Stel-l-l-l-l-a-a-a-a-a-a

It was this time last year when we went to New Orleans.  Clay went for a work convention.  I tagged along and my mother joined us there.  We happened to be there during the Tennessee Williams Festival and one of the events was a Stella yelling contest, in which contestants would re-enact the scene from "Streetcar Named Desire" where Stanley stands in the street below and screams for Stella. 

This year my "Stella" experience is quite different and hopefully will not involve any screaming.  I drove down to Farmville* today (several worlds apart from New Orleans) and brought home a female shepherd named Stella.  She came from a place even further south in rural Virginia.  "Rural Virginia" is shorthand for "born ignorant with no inclination to change."
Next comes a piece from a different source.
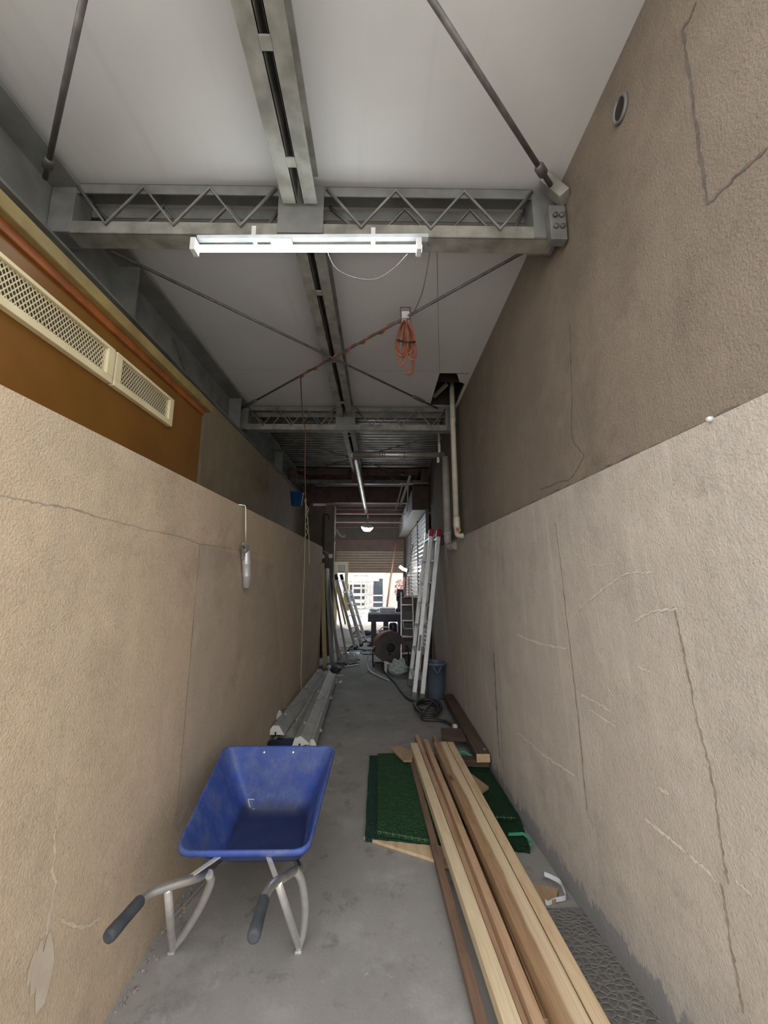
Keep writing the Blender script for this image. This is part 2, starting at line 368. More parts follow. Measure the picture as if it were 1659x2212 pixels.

Stella had originally shown up at her home a few years ago as a stray.  She had puppies soon after, which they gave away.  They never got Stella spayed but at least they did prevent her from getting pregnant again.  A neighbor's girlfriend recently moved in with said neighbor, bringing her small dogs along.  I guess Stella didn't care for them and it became an issue between them because all the dogs were allowed to run at large.  Fortunately, Stella's people sought out a rescue instead of shooting the dog or dumping it at the local shelter like so many do.
 

Small dogs aside, Stella seems like a really great dog.  She was very excited and happy to meet me and went with me willingly.  I brought her home and moved her into the big kennel and then moved Frank in with her.  She showed him that she's the boss (typical female shepherd), but there were no problems.  She appears to be about five years old, she's been very well fed, and her coat is soft and beautiful.  She has some indoor experience and house manners, but how much, I'm not sure.  I'll try to get her vetted next week and spayed as soon as possible.  I think she'd be an easy foster so I may try to find someone else to take her in to improve her adoption prospects.  She's very pretty.





 
 
 
* Farmville, in Prince Edward County, VA, is notorious for its involvement in the Massive Resistance.  After the 1954 Supreme Court ruling against the concept of "separate but equal" education in Brown v. Topeka Board of Education and its companion cases, the good christian people of Prince Edward County (and elsewhere) closed their public schools rather than integrate in accordance with the Court's decision.  Whites-only private schools opened up all over while African-American children were denied public education until 1964.  Brown was actually the lead case of fives cases from different states that presented the same issue.  One of the other cases was Davis v. County School Board of Prince Edward County, Virginia, making Farmville the locus of the issue in Virginia, but schools in Front Royal, Charlottesville, and elsewhere in the state were also involved. 
 
This shameful bit of history is worth noting for two reasons at least: 
1. There is nothing explicit in the Constitution that makes "separate but equal" an impermissible construction of the equal protection clause, it's merely a matter of interpretation, which of course depends on who is doing the interpreting.  Brown overturned a contrary decision by the Supreme Court, Plessy v. Ferguson, from just some 50 years before.  So called "strict constructionists" such as Scalia and his ilk on the Supreme Court would likely decide Brown differently today, returning us to an era where segregation was constitutionally acceptable.
2.  When communities closed their public schools to avoid integration, the state of Virginia offered tuition grants for private education, the same thing Republicans propose today to undermine public education in favor of private education for the 1%.  

1 comment:

Julie Garrou said...

"born ignorant with no inclination to change." LOL I grew up in Burke County, NC (Western) - I know that of which you speak. They probably would have come up with thier own form of Massive Resistance if they'd been smart and ornery enough to think of it. Makes me think Southwestern Virginia is even scarier than Burke County.